Tuesday, 30 September 2014

The No Card

When I was studying at the seminary to glean my calling to be a deacon we were advised to "prune, prune, prune."  In other words, drop out of everything and concentrate on this one thing.  Naturally that didn't apply to family and work, but to all things church.  That was hard for most of us - dropping out of the choir, out of committees, out of a whole lot of busy work to concentrate on the important stuff.  (More about the freedom of discipline and liberation of obedience another time)

After ordination we were encouraged to play our "NO card".  Lots of people are going to ask us for lots of things, and being charitable souls our inclination is to say yes.  With a NO card you don't have to give it a second thought or toss and turn over "whether to or should I?"  You just play the card and go back to the core mission.

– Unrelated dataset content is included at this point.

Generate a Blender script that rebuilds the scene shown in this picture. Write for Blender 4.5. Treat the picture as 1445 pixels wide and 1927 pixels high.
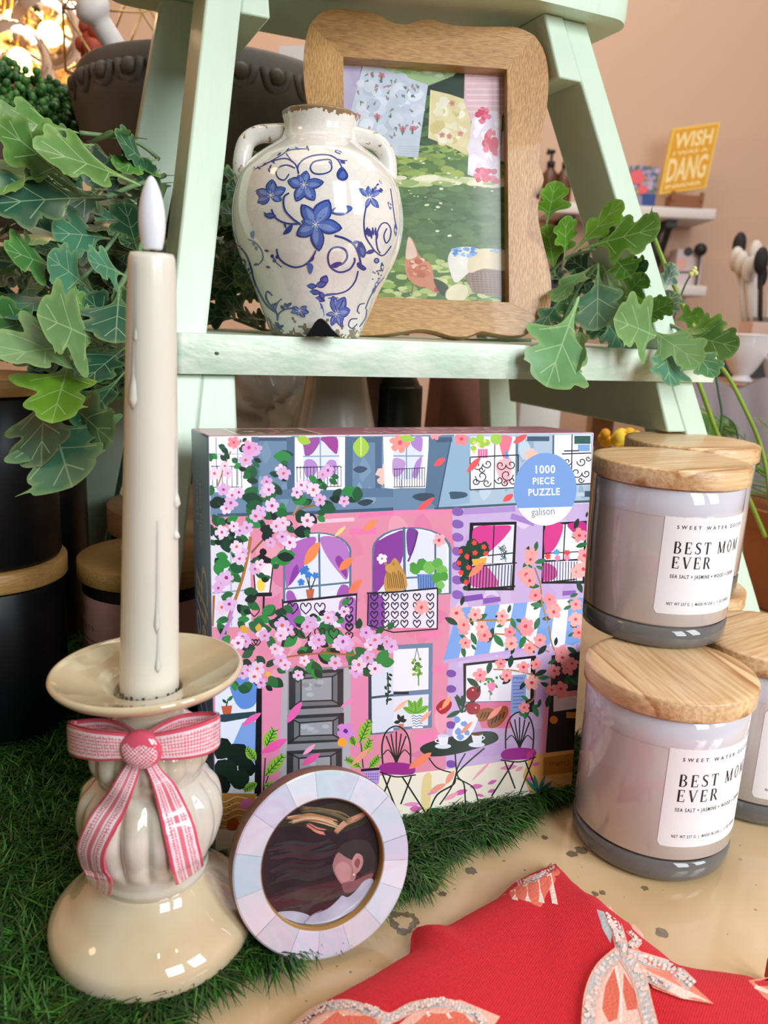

What was true of my spiritual vocation has also been true in my professional vocation and maybe in yours.  We get asked to take on increasing roles of responsibility in our associations if we've shown the slightest hint of enthusiasm and success in our committee roles - and that's OK.  But how do we know when enough is too much?  When is it time to say no?

I am a member of an organization that has seen at least 3 volunteer presidents in the last five finish out their year with shattered marriages.  It may not have been the tremendous work load on top of a tremendous work load that caused the marriage to fail, who knows what underlying issues were already in play? - but it certainly didn't help.

This is not to say that many, many people haven't been very successful in extending their passion at work to their entire industry through their professional association - I've met them and seen it done.  I admire them.  Their industry is better for it.  The reason they do it so well is that they also have a NO card which they play in other places at strategic times.